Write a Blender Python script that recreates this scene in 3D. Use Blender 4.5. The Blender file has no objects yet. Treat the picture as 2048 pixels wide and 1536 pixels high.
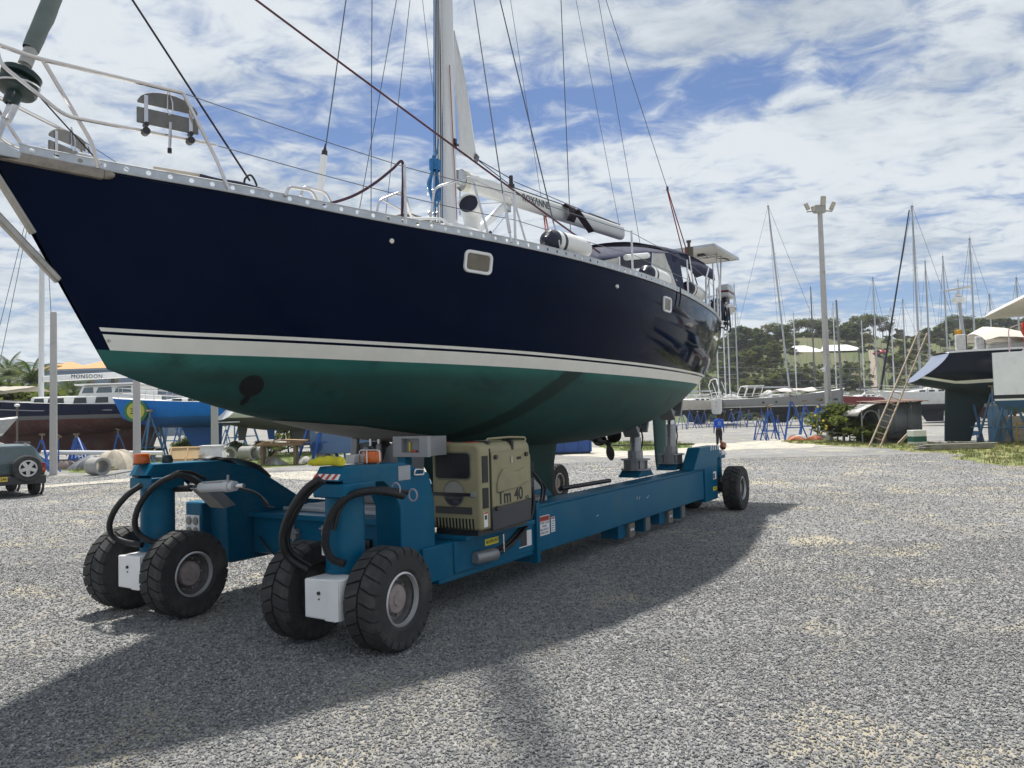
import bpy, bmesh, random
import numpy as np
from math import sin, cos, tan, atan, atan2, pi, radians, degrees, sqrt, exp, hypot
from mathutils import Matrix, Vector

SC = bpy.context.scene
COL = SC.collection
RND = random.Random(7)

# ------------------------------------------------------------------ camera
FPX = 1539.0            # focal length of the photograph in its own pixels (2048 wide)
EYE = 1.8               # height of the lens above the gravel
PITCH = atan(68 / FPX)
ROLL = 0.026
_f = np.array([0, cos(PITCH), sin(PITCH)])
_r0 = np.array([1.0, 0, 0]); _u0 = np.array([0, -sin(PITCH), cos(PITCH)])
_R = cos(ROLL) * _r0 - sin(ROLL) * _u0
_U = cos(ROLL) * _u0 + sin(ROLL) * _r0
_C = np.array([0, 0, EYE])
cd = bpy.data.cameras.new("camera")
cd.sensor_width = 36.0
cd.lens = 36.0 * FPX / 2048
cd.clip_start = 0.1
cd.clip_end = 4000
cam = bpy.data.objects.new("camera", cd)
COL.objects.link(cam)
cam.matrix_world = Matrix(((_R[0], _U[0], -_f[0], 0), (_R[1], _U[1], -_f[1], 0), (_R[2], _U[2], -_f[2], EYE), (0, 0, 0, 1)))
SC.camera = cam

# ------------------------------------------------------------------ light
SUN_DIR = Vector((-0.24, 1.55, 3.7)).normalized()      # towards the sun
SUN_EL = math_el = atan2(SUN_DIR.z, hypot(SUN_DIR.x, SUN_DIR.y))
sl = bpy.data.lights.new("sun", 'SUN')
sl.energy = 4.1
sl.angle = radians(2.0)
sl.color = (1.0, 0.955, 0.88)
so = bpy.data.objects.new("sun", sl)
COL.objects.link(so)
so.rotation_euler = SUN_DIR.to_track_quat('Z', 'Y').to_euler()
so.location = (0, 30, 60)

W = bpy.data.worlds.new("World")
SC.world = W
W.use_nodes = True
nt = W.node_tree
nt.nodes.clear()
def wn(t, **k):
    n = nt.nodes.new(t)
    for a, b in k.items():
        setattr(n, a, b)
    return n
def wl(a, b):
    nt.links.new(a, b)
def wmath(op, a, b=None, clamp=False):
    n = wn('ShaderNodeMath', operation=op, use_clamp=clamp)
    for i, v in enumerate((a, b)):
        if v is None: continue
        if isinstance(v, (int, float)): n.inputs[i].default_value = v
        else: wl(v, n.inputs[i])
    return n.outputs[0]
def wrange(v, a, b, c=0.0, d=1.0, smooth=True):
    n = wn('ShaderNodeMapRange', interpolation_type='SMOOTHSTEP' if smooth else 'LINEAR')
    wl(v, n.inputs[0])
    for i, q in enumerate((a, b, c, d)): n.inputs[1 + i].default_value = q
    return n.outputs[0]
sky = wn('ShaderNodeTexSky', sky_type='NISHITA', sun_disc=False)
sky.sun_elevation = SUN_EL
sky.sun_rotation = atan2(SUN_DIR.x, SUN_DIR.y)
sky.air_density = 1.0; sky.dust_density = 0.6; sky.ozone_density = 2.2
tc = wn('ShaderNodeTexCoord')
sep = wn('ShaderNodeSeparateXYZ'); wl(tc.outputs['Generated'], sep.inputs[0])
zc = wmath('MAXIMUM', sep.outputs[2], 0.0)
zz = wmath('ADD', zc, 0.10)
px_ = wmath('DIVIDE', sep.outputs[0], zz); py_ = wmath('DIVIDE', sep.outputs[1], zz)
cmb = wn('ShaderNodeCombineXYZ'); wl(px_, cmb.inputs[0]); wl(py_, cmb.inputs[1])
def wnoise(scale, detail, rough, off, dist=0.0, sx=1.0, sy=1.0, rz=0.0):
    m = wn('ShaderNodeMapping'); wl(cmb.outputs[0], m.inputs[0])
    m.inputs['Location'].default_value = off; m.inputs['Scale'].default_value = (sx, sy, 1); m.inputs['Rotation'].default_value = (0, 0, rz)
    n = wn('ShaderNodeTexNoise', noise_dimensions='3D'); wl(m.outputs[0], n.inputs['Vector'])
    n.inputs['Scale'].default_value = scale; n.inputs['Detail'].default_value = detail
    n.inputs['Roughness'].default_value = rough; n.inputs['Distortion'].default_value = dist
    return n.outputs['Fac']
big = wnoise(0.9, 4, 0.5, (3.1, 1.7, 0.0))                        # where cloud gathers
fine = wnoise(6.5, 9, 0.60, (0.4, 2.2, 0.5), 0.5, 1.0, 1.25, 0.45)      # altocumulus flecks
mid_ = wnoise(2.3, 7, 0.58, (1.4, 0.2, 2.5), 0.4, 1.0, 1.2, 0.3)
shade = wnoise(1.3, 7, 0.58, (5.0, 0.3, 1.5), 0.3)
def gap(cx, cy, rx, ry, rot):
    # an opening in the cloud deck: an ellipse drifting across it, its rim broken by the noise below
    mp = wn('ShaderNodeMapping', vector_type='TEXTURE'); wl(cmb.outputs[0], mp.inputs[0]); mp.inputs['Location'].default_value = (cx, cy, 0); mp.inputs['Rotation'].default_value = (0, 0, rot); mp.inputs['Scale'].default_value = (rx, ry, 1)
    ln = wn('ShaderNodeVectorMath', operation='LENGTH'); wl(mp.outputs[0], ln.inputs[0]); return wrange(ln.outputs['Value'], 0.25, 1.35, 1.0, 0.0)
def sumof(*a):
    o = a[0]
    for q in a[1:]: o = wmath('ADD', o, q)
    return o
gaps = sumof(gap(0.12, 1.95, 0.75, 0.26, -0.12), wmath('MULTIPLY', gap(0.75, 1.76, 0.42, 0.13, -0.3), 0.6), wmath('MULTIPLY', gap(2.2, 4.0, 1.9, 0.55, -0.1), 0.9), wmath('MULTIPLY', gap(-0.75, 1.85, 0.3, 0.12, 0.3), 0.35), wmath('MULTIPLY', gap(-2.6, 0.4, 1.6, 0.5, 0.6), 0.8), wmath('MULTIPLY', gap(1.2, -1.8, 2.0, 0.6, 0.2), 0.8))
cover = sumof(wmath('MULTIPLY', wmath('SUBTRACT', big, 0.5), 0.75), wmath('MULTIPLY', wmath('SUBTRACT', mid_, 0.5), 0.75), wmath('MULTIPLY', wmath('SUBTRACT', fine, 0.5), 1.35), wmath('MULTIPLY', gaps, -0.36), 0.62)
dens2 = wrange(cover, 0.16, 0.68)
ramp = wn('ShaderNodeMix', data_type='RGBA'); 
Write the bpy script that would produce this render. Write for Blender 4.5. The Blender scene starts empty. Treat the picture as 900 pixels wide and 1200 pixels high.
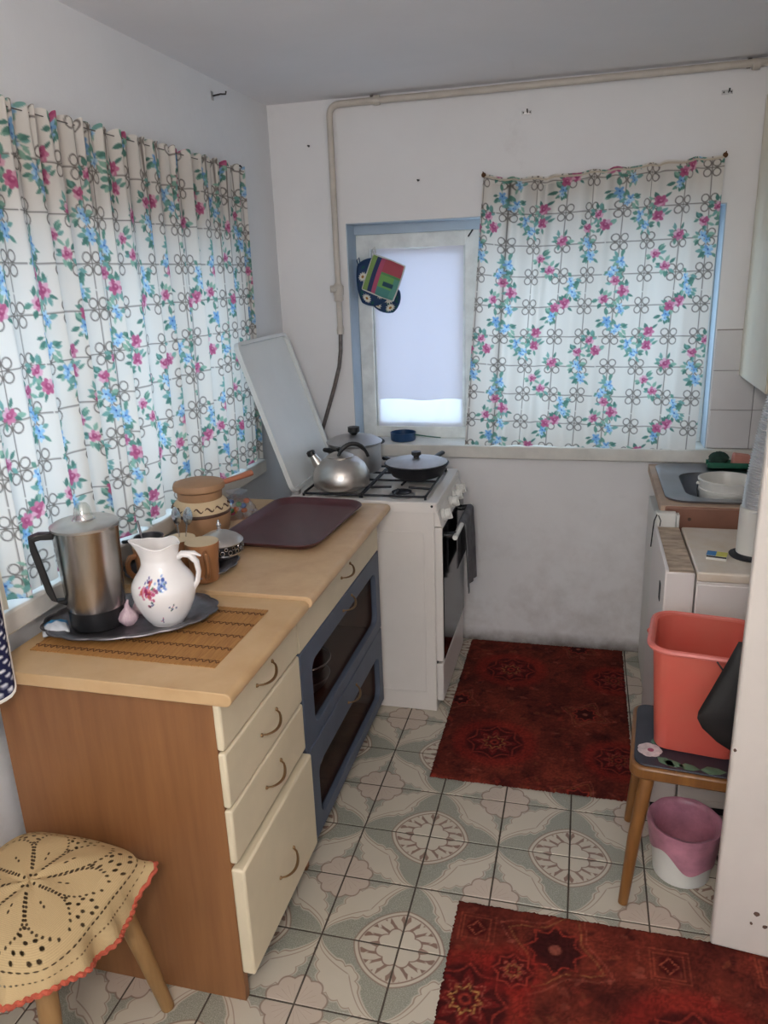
========================
*Your instructions*: Skip the pictures. Restate exactly the lines from the start of the entries through the line containing "RND = random.Random(7)", both ends included.

*Final result*:
Write a Blender Python script that recreates this scene in 3D. Use Blender 4.5. The Blender file has no objects yet. Treat the picture as 2048 pixels wide and 1536 pixels high.
import bpy, bmesh, random
import numpy as np
from math import sin, cos, tan, atan, atan2, pi, radians, degrees, sqrt, exp, hypot
from mathutils import Matrix, Vector

SC = bpy.context.scene
COL = SC.collection
RND = random.Random(7)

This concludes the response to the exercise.